Machine-Assisted Teaching for Open-Ended Problem Solving: Foundations and Applications

Computational thinking and problem-solving skills are essential for everyone in the 21st century, both for students to excel in STEM+Computing fields and for adults to thrive in the digital economy. Consequently, educators are putting increasing emphasis on pedagogical tasks in open-ended learning domains such as programming, conceptual puzzles, and virtual reality environments. When learning to solve open-ended tasks by themselves, novice learners often struggle because such tasks are typically underspecified, conceptual, and require multi-step reasoning. These struggling learners can benefit from individualized assistance, for instance, by receiving personalized curriculum across tasks or feedback within a task. Unfortunately, human tutoring resources are scarce, and receiving individualized human assistance is rather a privilege. Technology empowered by artificial intelligence has the potential to tackle this scarcity challenge by providing scalable and automated machine assistance. However, the state-of-the-art technology is limited: it is designed for well-defined procedural learning but not for open-ended conceptual problem-solving.

The TOPS project is devoted to address this fundamental societal challenge of providing cost-effective and inclusive education that fosters computational thinking and problem-solving skills. The project aims to develop novel techniques for machine-assisted teaching in open-ended learning domains. Most prominently, these techniques can synthesize new tasks of desirable characteristics and recommend the next task to the learner for efficient learning. Moreover, these techniques can provide explicable grade points when the learner is solving a task and actionable hints if the learner reaches an impasse. The project also involves designing new computational learning models that can be used to simulate and compare the usefulness of different forms of assistance. Finally, the project aims to demonstrate the performance of developed techniques in various open-ended learning domains, including visual programming and Python programming.
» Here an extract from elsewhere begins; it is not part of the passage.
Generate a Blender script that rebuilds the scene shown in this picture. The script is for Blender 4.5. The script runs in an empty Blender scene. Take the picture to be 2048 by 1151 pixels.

Our work on curriculum across tasks has introduced novel techniques that can synthesize new tasks and recommend the next suitable task to a learner. Regarding task synthesis, we have developed techniques for visual programming domains popularly used to introduce computing concepts in schools. These techniques allow teachers/learners to specify the desired task's concepts or difficulty level and generate high-quality tasks that match the specifications. Regarding task recommendation, we have developed general-purpose curriculum design techniques that broadly apply to any open-ended learning domains. These techniques can recommend new suitable tasks to a learner based on the learner's current knowledge, the desired target knowledge, and the tasks' difficulty.

Our work on feedback within a task has introduced novel techniques that can provide explicable grade points and actionable hints. Regarding explicable grades, we have developed a new reward design technique that can assign interpretable and informative rewards to guide the learning process in open-ended domains. Regarding actionable hints, we have introduced a series of techniques to automatically generate high-quality hints for Python programming. In particular, these techniques leverage recent advances in generative AI and large language models. Moreover, we have introduced a new form of quizzes for visual programming domains that can be useful in providing more engaging feedback to a learner.

We have also designed new computational models to capture the learner's knowledge and the execution behavior (i.e. how the learner solves a task using current knowledge). In turn, these models enable simulating and comparing the usefulness of different interventions when designing curriculum across tasks or providing feedback within a task.

We have demonstrated the performance of our techniques in a wide range of open-ended learning domains, including visual programming and Python programming. We have performed experimental evaluation of techniques using appropriate methodology involving simulation-based, observational, or interventional experiments.

The TOPS project addresses the fundamental societal challenge of providing cost-effective and inclusive education that fosters computational thinking and problem-solving skills. As a follow-up to research publications, we have worked with collaborators on the pilot deployment of our techniques that provide personalized feedback to learners during introductory programming. In the coming years, we foresee more opportunities for further interdisciplinary developments and the societal impact of this work. Beyond scientific and societal impact, the project will also help break new grounds and foster collaborative opportunities across different scientific fields, including cognitive science, computer science, learning sciences, neuroscience, and psychology.